В статье The New Yorker («The Gift») приводится их телефонный разговор после долгого молчания:
— Как тебе Америка? — Там нелегко, но это интересное место: цвета, лица — всё это интересно
Эта лаконичная фраза выражает позицию наблюдателя, человека, который не ищет дома — он исследует мир вокруг, воспринимая эмиграцию как опыт зрения и языка.
Бродский и Бобышев в Петербурге, 1960-е
Бродский, с его философией одиночества, и Бобышев, с его вниманием к деталям, сходятся в одном: адаптация не означает укоренения. Это не «новая родина», а новое состояние.
Заключение
Что же в итоге? Ни он, ни его друзья-эмигранты не обрели «дом» в Нью-Йорке в простом, уютном смысле. Довлатов с иронией фиксировал разношёрстную «русскую улицу» Квинса, Бобышев учился видеть лица и краски новой жизни. А Бродский утверждал: «Язык — это моя страна», и в этом был, пожалуй, честнее всех. Они переживали это время по-своему — каждый своим способом. И именно это было их домом: не квартира в Бруклине и не район в Квинсе, а переживание изгнания, превращённое в литературу.

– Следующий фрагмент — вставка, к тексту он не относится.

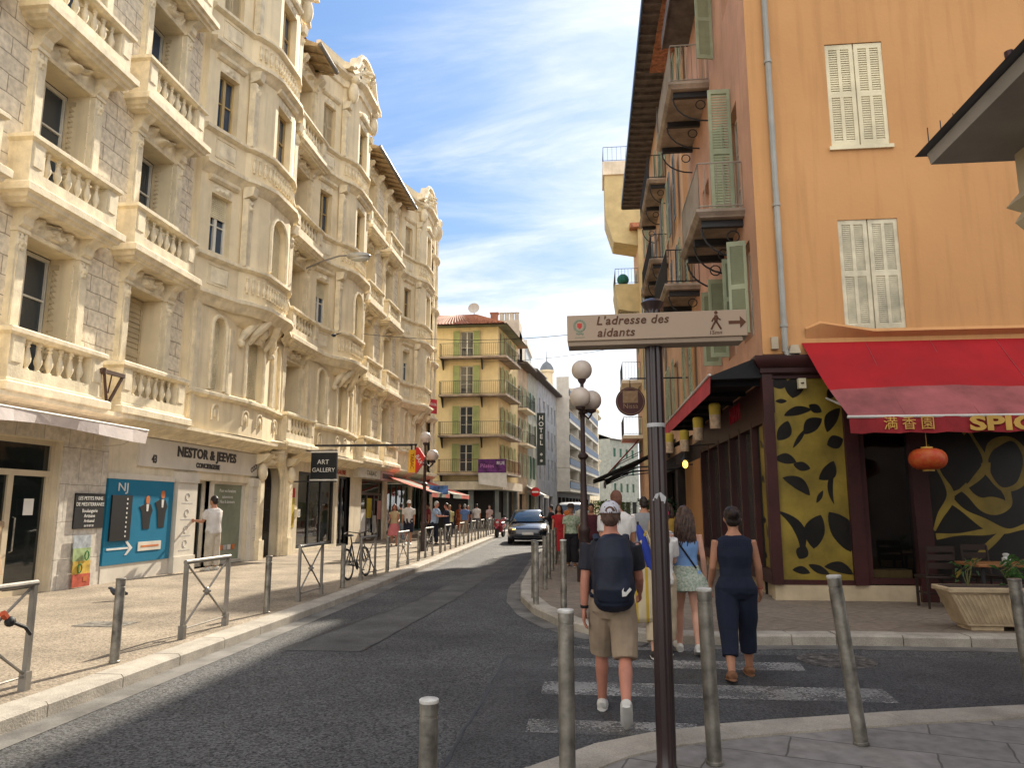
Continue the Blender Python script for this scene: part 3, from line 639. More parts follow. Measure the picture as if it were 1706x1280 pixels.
def iron_balcony(root, M, w, d, z, h=1.0, rail=None, slabm=None, name='balcony', step=.13):
    b = MB(M); b.m = slabm or mat('grey_balcony_slab', (.40, .32, .25), rough=.9, var=.25, streak=.3)
    b.sweep([(-w/2, 0), (-w/2, -d), (w/2, -d), (w/2, 0)], [(-.25, z-.16), (-.05, z-.16), (0, z-.1), (.04, z-.06), (.04, z), (-.25, z)])
    b.box(-w/2+.03, w/2-.03, -d+.03, 0, z-.15, z-.01)
    k = 3 if w > 2 else 2
    for i in range(k):
        x = -w/2+.25+(w-.5)*i/(k-1); b.box(x-.06, x+.06, -d+.1, 0, z-.3, z-.15, IRON)
        b.tube([(x, -.03, z-.95)]+[(x, -.03-(d-.12)*math.sin(t*math.pi/12), z-.95+.65*(1-math.cos(t*math.pi/12))) for t in range(1, 7)], .022, 5, IRON)
        b.tube([(x, -.2-.12*math.cos(t*math.pi/5), z-.5+.12*math.sin(t*math.pi/5)) for t in range(11)], .015, 4, IRON)
    o = part(name, b, root)
    r = MB(M); iron_rail(r, [(-w/2+.04, -.02), (-w/2+.04, -d+.04), (w/2-.04, -d+.04), (w/2-.04, -.02)], z, h, step, rail or IRON)
    link('railing', r.mesh('railing'), o); return o
def loose_shutter(root, M, w, h, sm, n=30, label=None):
    s = MB(); louvre(s, 0, w, 0, h, -.02, .02, n, sm, back=False); o = link('shutter', s.mesh('shutter', 20), root, M)
    if label: o['label'] = label
    return o
# --- the orange restaurant building on the corner
XR, YR, L1 = 3.15, 13.6, 8.0
R1 = thing('restaurant_building', 'orange rendered corner building with cream closed shutters above a red awning', 'building', (XR, YR, 0))
SD = T(0, L1, 0, -90)            # street side, local x runs towards the viewer
H1 = 16.0
b = MB(); b.wall(-.0, 14, 4.4, H1, [(1.45, 2.5, 4.83, 6.92), (1.45, 2.5, 8.36, 10.47), (1.45, 2.5, 11.9, 14.0), (6.2, 7.3, 8.36, 10.47), (6.2, 7.3, 4.83, 6.92), (9.9, 11, 8.36, 10.47)], depth=.1, m=ORANGE)
b.box(-.02, .34, -.035, -.001, 4.42, H1, ORANGE)       # corner band
b.add([(.75, -.06, 4.86), (1.0, -.12, 4.95), (1.9, -.12, 4.78), (14, -.12, 4.78), (14, -.001, 4.86), (1.9, -.001, 4.86), (1.0, -.001, 5.02), (.75, -.001, 4.9)], [(0,1,6,7), (1,2,5,6), (2,3,4,5)], ORANGE)
b.add([(.75, -.06, 4.86), (1.0, -.12, 4.95), (1.9, -.12, 4.78), (14, -.12, 4.78), (14, -.0, 4.7), (1.9, 0, 4.7), (.75, 0, 4.7)], [(0,1,5,6), (1,2,5), (2,3,4,5)], ORANGE)
S_holes = [(6.3-.5, 6.3+.5, 7.6, 10.1), (2.6-.5, 2.6+.5, 7.6, 10.1), (2.9-.5, 2.9+.5, 12.3, 14.6), (6.3-.5, 6.3+.5, 12.6, 14.2), (6.9-.45, 6.9+.45, 4.95, 6.85), (5.1-.45, 5.1+.45, 4.95, 6.85), (3.0-.45, 3.0+.45, 4.95, 6.85), (1.0-.45, 1.0+.45, 4.95, 6.85)]
b.M = SD; b.wall(0, L1, 3.95, H1, S_holes, depth=.22, m=PINK); b.M = None
b.add([(14, 0, 0), (14, 12, 0), (14, 12, H1), (14, 0, H1), (0, 12, H1), (0, 12, 0), (0, L1, 0), (0, L1, H1)], [(0,1,2,3), (1,5,4,2), (5,6,7,4)], ORANGE)
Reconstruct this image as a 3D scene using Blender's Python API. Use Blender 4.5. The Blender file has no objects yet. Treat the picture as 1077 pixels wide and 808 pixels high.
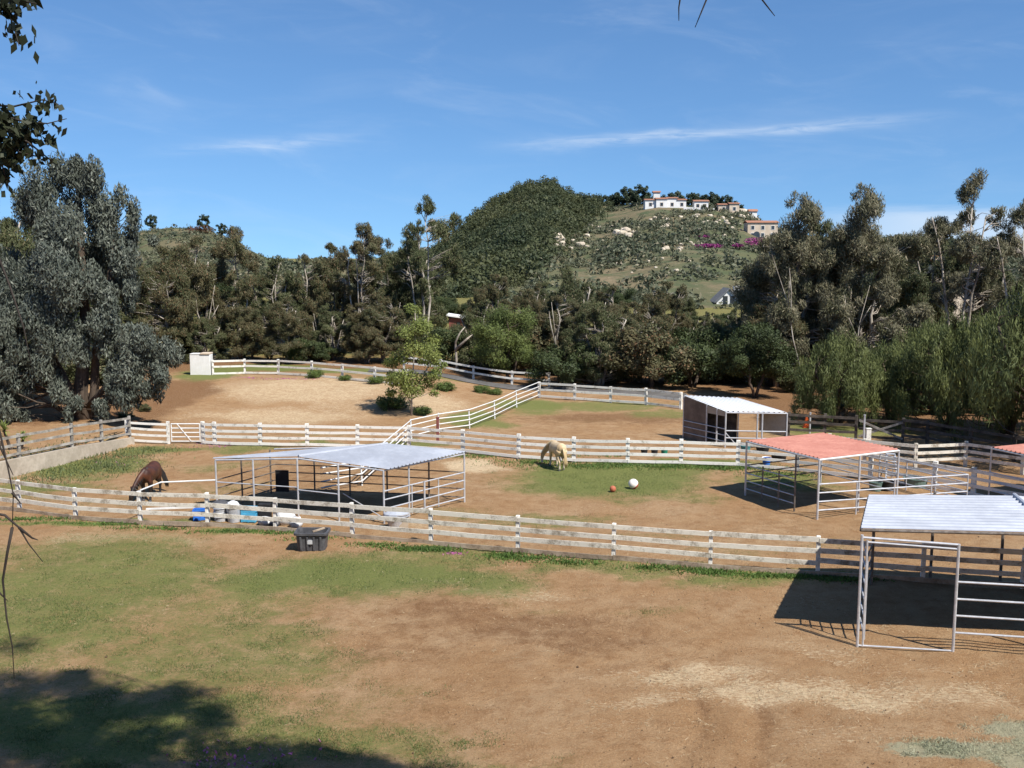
import bpy, math, random
import numpy as np
from mathutils import Vector
random.seed(7)
RNG = np.random.default_rng(11)
scene = bpy.context.scene
COL = scene.collection
PI = math.pi

# ------------------------------------------------------------------ camera
F, CX, CY, HOR, CH = 1050.0, 538.5, 404.0, 270.0, 10.5
PITCH = math.atan((CY - HOR) / F)
cam_d = bpy.data.cameras.new('camera'); cam = bpy.data.objects.new('camera', cam_d); COL.objects.link(cam)
cam.location = (0, 0, CH); cam.rotation_euler = (PI/2 - PITCH, 0, 0)
cam_d.sensor_fit = 'HORIZONTAL'; cam_d.angle_x = 2*math.atan(538.5/F)
cam_d.clip_start = 0.1; cam_d.clip_end = 9000
scene.camera = cam
cp, sp = math.cos(PITCH), math.sin(PITCH)

def ray(px, py):
    a, b = (px-CX)/F, (CY-py)/F
    return Vector((a, b*sp + cp, b*cp - sp))
def atz(px, py, z=0.0):                 # surveyed point at a known height
    d = ray(px, py); t = (z-CH)/d.z
    return Vector((d.x*t, d.y*t, z))
def atd(px, py, Y):                     # surveyed point at a known distance
    d = ray(px, py); t = Y/d.y
    return Vector((d.x*t, Y, CH + d.z*t))
def S(a, b, x):
    t = np.clip((x-a)/(b-a), 0, 1); return t*t*(3-2*t)

# ------------------------------------------------------------------ terrain
def wall_x(y):
    return np.interp(y, [20, 30, 40, 47, 55, 58, 75, 90], [-34, -29, -26.5, -24, -21.3, -21.5, -27, -30])
def gz(x, y):
    x = np.asarray(x, float); y = np.asarray(y, float)
    z = 1.0*S(60, 80, y)*(1-S(-9, 1, x))
    z = z + np.where(y < 18.5, 0.49*(18.5-np.maximum(y, -1.0)), 0)*1.0
    w = np.where(y < 55.5, 0.35, 3.5)
    z = z + 0.72*S(0, 1, (wall_x(y)-x)/w)*S(28, 36, y)*(1-S(66, 80, y))
    z = z + 0.035*np.sin(x*0.7+1.3*np.sin(y*0.31))*np.cos(y*0.55) + 0.02*np.sin(x*1.9+y*1.1)
    return z
def at(px, py):
    z = 0.0
    for _ in range(12):
        p = atz(px, py, z); z = 0.5*z + 0.5*float(gz(p.x, p.y))
    p = atz(px, py, z); p.z = float(gz(p.x, p.y)); return p

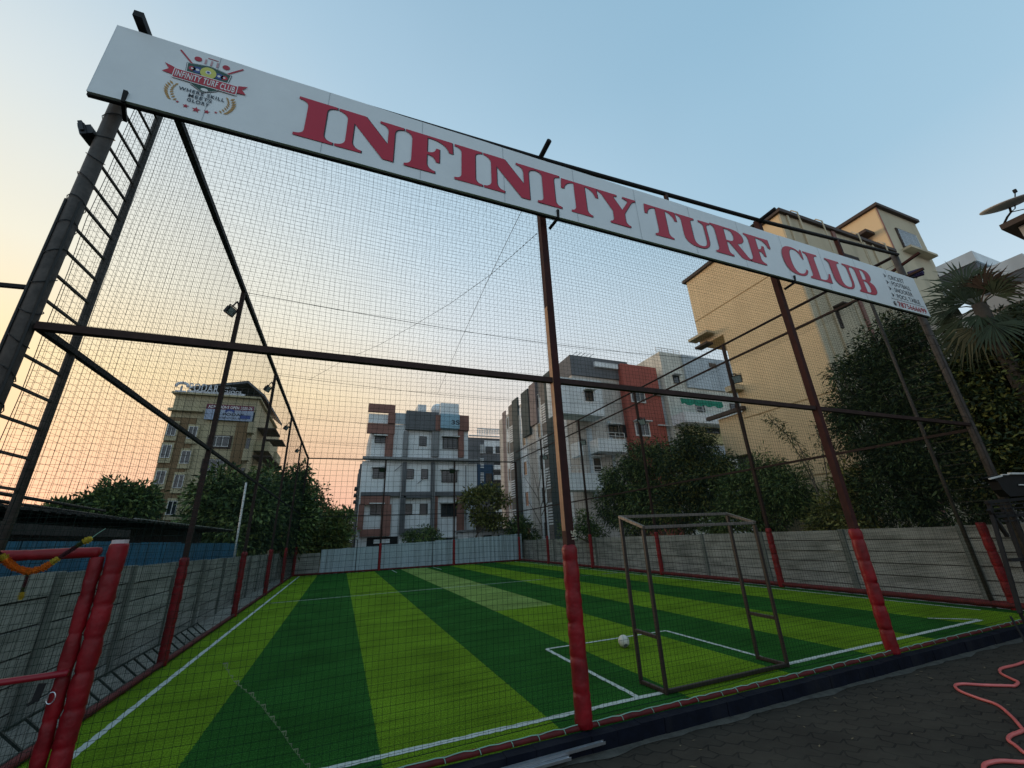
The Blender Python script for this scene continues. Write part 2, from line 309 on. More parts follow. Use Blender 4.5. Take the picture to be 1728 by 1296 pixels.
# ------------------------------------------------------------------ the ground
XL, XR, YF, YB = -2.3, 11.15, 3.85, 27.0
struct('ground', MB().box(-400, 400, -400, 600, -1, -.16), mat('bare soil', (.10, .085, .065), .95, 0, .35, .8, .4, 12))
struct('pavement', MB().box(-9, 30, -9, 3.78, -.28, -.12), paver_mat())
struct('verge', MB().box(-9, 30, 3.8, 30, -.3, -.045), mat('dusty soil strip', (.26, .25, .22), .95, 0, .35, 1.5, .5, 20))
struct('turf', MB().box(XL, XR, 3.8, YB, -.3, 0), turf_mat())
mb = MB(); n = 60
for i in range(n): a, c = -1.2 + 15.2*i/n, -1.2 + 15.2*(i+1)/n; mb.box(a + .002, c, 3.69 + .004*math.sin(i*2.2), 3.80, -.3, .002 + .003*math.sin(i*1.3))
struct('kerb', mb, NAVY)
mb = MB(); vs = []; n = 150
for i in range(n + 1): x = -1.2 + 15.2*i/n; vs += [(x, 3.70, -.112), (x, 3.615 + .03*math.sin(i*.7)*math.sin(i*.23) + random.uniform(-.012, .012), -.116)]
struct('mortar_strip', mb.add(vs, [(2*i, 2*i+1, 2*i+3, 2*i+2) for i in range(n)]), mat('grey mortar', (.075, .07, .06), .95, 0, .4, 9, .6, 40))
# white lines as thin painted strips with frayed edges
LINE = mat('white turf line', (.42, .47, .44), .8, 0, .35, 60, .5, 120)
def line(x0, y0, x1, y1, wd=.07, z=.004):
    p, q = Vector((x0, y0, z)), Vector((x1, y1, z)); d = (q - p); n = max(2, int(d.length / .05)); d /= n
    s = Vector((-d.y, d.x, 0)).normalized() * wd / 2; mb = MB(); vs = []
    for i in range(n + 1):
        c = p + d * i; vs += [c + s * random.uniform(.75, 1.15), c - s * random.uniform(.75, 1.15)]
    mb.add(vs, [(2*i, 2*i+1, 2*i+3, 2*i+2) for i in range(n)])
    return struct('field_marking', mb, LINE)
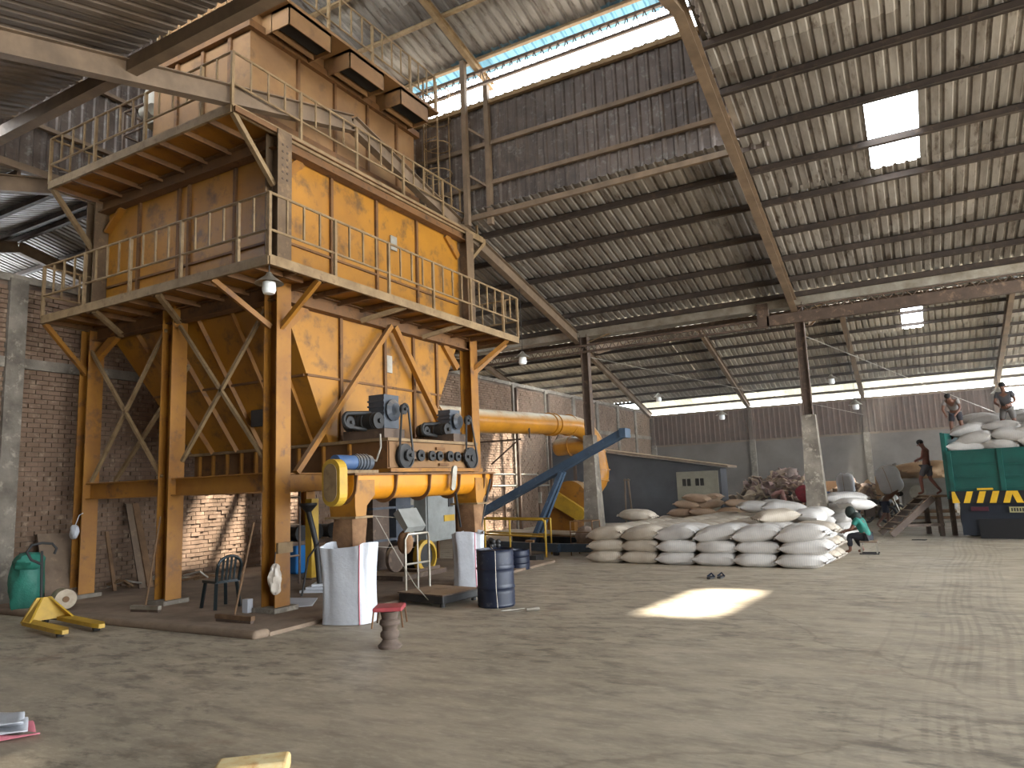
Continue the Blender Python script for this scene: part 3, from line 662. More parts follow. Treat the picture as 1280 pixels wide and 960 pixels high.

«Маленькие города, где вам не скажут правду. Да и зачем вам она, ведь всё равно — вчера. Вязы шуршат за окном, поддакивая ландшафту, известному только поезду. Где-то гудит пчела. Сделав себе карьеру из перепутья, витязь сам теперь светофор; плюс, впереди — река, и разница между зеркалом, в которое вы глядитесь, и теми, кто вас не помнит, тоже невелика. Запертые в жару, ставни увиты сплетнею или просто плющом, чтоб не попасть впросак. Загорелый подросток, выбежавший в переднюю, у вас отбирает будущее, стоя в одних трусах. Поэтому долго смеркается. Вечер обычно отлит в форму вокзальной площади, со статуей и т. п., где взгляд, в котором читается „Будь ты проклят“, прямо пропорционален отсутствующей толпе.»